God’s grace is secured through
Christ, and sanctification is wrought by the Holy Spirit through God’s Word in
the unity of the Christian Church. Yet
because of our flesh we are never without sin.
Therefore, in the Christian Church we daily receive the forgiveness of
sin through the Word, to comfort and encourage our consciences as long as we
live here. So even though we have sins,
the Holy Spirit does not allow them to harm us. – Large Catechism, Part II,
Apostles’ Creed (paragraphs 51-55)
Hymns: 496; 492; 377; 332
1 Go, my children, with my blessing, Never
alone.
Waking,
sleeping, I am with you; You are my own.
In
my love’s baptismal river I have made you mine forever.
Go,
my children, with my blessing—You are my own.

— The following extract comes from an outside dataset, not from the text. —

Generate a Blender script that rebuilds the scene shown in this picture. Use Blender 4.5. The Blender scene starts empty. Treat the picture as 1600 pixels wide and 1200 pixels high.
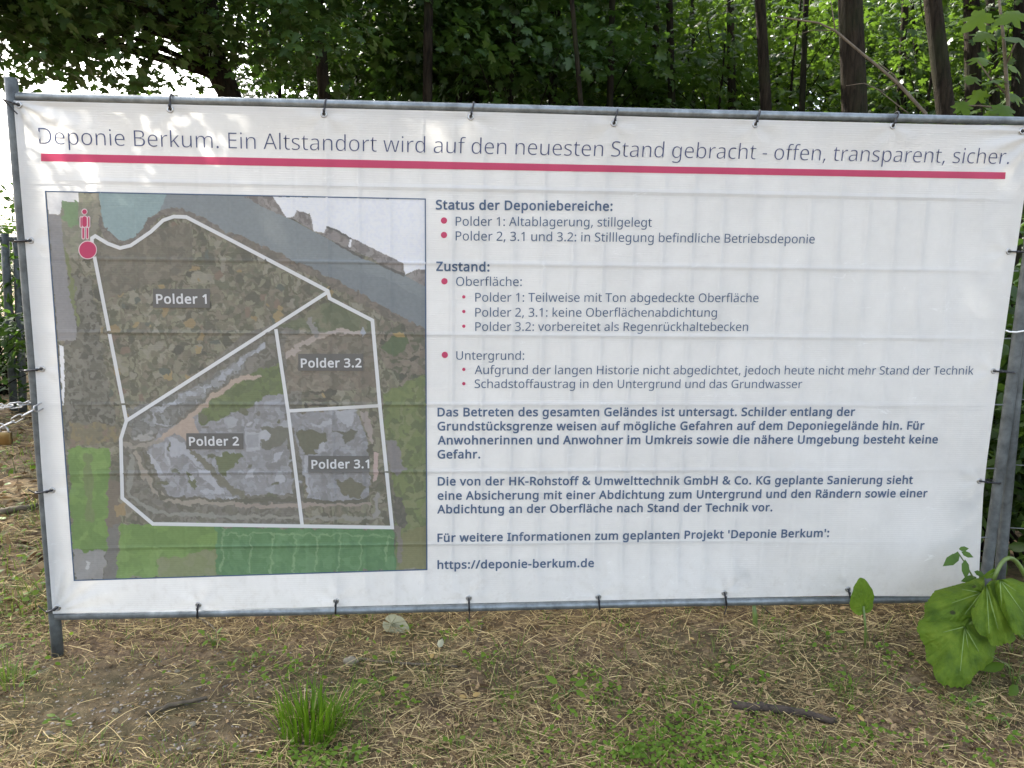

2 Go, my children, sins forgiven, At peace and
pure.
Here
you learned how much I love you, What I can cure.
Here
you heard my dear Son’s story; Here you touched him, saw his glory.
Go,
my children, sins forgiven, At peace and pure.
3 Go, my children, fed and nourished, Closer to
me;
Grow
in love and love by serving, Joyful and free.
Here
my Spirit’s power filled you; Here his tender comfort stilled you.
Go,
my children, fed and nourished, Joyful and free.
4 I the Lord will bless and keep you And give
you peace;
I
the Lord will smile upon you And give you peace;
I
the Lord will be your Father, Savior, Comforter, and Brother.
Go,
my children; I will keep you And give you peace.